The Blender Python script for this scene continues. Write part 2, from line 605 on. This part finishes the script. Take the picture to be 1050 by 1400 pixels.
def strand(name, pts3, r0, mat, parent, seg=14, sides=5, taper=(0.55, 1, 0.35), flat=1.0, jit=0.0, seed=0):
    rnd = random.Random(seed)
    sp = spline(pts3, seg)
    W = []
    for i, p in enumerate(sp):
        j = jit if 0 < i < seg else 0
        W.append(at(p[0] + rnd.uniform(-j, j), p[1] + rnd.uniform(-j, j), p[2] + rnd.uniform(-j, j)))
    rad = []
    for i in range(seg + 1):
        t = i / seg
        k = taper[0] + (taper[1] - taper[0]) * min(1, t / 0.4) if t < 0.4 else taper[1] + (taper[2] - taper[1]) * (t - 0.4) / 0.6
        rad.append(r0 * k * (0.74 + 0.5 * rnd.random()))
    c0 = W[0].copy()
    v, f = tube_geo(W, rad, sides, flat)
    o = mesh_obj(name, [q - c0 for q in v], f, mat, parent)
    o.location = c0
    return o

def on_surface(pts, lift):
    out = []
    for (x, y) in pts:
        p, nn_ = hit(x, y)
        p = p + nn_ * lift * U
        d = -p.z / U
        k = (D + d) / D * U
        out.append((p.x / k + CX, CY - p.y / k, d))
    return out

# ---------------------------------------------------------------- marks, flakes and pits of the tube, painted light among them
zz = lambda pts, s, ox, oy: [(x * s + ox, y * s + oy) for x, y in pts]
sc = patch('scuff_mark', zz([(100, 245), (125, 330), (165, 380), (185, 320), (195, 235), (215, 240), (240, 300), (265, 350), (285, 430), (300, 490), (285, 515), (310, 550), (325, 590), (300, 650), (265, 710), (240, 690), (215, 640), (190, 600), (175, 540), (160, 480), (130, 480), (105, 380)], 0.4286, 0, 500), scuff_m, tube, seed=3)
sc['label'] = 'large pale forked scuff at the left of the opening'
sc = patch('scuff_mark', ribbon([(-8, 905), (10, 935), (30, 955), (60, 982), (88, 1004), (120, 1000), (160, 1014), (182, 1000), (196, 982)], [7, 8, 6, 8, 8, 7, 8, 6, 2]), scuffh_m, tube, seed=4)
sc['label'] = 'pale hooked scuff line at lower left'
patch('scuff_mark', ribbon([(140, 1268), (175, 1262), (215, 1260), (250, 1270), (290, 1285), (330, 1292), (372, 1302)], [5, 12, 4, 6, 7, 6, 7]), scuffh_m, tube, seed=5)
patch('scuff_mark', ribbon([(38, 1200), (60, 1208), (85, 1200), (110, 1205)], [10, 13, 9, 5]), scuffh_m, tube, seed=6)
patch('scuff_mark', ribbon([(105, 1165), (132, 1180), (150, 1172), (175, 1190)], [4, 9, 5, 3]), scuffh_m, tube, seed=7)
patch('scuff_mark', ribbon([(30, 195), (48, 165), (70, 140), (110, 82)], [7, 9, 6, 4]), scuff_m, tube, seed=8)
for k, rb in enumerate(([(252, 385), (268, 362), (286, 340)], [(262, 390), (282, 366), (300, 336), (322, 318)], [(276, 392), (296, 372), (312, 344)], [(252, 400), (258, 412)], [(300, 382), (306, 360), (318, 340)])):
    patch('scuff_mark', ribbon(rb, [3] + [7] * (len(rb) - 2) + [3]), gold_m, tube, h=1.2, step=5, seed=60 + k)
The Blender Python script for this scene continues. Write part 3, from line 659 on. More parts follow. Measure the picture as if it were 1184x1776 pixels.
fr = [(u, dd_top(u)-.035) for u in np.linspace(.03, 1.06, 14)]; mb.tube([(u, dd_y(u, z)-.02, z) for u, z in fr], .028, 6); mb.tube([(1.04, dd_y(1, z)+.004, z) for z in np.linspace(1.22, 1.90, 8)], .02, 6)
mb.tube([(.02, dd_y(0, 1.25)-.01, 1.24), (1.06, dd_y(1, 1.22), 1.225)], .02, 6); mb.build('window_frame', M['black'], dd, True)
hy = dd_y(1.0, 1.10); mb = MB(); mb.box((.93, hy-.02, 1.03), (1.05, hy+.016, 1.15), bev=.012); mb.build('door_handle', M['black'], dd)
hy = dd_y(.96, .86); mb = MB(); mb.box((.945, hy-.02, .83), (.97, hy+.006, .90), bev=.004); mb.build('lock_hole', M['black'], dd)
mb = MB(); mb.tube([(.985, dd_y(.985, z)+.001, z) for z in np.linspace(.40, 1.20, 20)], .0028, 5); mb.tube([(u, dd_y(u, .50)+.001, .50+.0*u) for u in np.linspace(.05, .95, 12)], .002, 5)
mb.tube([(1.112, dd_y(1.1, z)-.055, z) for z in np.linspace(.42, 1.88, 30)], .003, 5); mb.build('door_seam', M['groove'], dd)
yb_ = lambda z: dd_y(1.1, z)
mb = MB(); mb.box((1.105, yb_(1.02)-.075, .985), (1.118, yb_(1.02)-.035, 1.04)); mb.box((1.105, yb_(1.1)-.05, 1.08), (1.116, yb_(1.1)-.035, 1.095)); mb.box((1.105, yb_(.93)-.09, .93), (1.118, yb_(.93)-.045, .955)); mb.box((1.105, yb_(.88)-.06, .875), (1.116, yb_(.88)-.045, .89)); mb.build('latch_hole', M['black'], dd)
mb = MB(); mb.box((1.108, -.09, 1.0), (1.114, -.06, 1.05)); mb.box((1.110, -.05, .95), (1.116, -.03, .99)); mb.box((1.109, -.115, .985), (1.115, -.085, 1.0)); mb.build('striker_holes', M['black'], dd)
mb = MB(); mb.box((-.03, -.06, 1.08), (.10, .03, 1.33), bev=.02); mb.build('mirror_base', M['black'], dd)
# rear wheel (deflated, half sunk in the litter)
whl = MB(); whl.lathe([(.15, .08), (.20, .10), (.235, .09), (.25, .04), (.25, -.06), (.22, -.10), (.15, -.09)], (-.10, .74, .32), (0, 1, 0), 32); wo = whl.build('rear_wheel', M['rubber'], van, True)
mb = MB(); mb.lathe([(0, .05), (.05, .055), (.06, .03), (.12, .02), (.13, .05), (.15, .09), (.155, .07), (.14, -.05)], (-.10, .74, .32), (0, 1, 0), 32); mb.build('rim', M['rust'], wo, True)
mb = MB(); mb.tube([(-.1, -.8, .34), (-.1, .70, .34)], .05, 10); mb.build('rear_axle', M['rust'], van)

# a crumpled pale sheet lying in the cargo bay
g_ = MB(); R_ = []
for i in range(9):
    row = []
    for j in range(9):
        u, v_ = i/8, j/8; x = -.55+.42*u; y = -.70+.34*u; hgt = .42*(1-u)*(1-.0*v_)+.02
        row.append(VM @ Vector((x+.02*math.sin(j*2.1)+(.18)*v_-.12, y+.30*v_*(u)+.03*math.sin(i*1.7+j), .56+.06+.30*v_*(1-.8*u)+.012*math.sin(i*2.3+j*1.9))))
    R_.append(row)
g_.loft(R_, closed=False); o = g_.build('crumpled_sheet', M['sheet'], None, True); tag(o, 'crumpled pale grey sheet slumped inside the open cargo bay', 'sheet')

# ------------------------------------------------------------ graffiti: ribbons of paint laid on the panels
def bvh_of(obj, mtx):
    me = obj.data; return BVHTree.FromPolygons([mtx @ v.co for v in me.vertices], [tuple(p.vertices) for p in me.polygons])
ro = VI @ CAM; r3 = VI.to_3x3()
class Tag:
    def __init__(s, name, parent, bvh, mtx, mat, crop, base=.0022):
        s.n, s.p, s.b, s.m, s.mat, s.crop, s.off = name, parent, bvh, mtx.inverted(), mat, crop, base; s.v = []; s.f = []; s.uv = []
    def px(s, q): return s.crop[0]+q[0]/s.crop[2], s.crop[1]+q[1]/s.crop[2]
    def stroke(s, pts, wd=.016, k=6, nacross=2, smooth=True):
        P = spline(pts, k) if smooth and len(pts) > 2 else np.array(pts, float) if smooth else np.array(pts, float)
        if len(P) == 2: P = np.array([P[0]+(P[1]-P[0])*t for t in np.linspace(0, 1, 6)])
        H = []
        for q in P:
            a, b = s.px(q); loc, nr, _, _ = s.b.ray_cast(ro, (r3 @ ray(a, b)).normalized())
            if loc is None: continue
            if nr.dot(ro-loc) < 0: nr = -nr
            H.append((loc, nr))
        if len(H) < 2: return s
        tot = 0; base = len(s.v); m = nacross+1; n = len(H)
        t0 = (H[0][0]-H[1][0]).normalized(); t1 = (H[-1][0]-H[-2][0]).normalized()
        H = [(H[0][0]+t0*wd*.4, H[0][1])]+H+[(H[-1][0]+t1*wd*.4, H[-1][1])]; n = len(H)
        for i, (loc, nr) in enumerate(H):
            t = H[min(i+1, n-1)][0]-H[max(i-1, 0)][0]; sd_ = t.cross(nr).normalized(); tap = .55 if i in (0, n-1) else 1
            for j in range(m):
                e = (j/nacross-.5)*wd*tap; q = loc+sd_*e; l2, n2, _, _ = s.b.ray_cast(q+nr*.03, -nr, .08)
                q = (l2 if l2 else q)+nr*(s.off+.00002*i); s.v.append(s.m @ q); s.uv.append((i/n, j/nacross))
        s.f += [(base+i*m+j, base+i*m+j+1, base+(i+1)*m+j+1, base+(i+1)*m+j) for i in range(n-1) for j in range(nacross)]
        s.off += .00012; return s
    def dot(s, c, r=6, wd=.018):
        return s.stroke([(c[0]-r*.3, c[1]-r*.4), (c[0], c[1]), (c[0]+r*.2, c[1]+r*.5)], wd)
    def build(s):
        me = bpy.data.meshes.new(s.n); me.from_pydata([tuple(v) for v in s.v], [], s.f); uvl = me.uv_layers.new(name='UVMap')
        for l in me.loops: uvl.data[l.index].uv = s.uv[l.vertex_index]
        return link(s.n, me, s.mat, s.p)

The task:
For this exercise, gather every line of the data that contains the word "Python".

Full solution:
The Blender Python script for this scene continues. Write part 2, from line 605 on. This part finishes the script. Take the picture to be 1050 by 1400 pixels.
The Blender Python script for this scene continues. Write part 3, from line 659 on. More parts follow. Measure the picture as if it were 1184x1776 pixels.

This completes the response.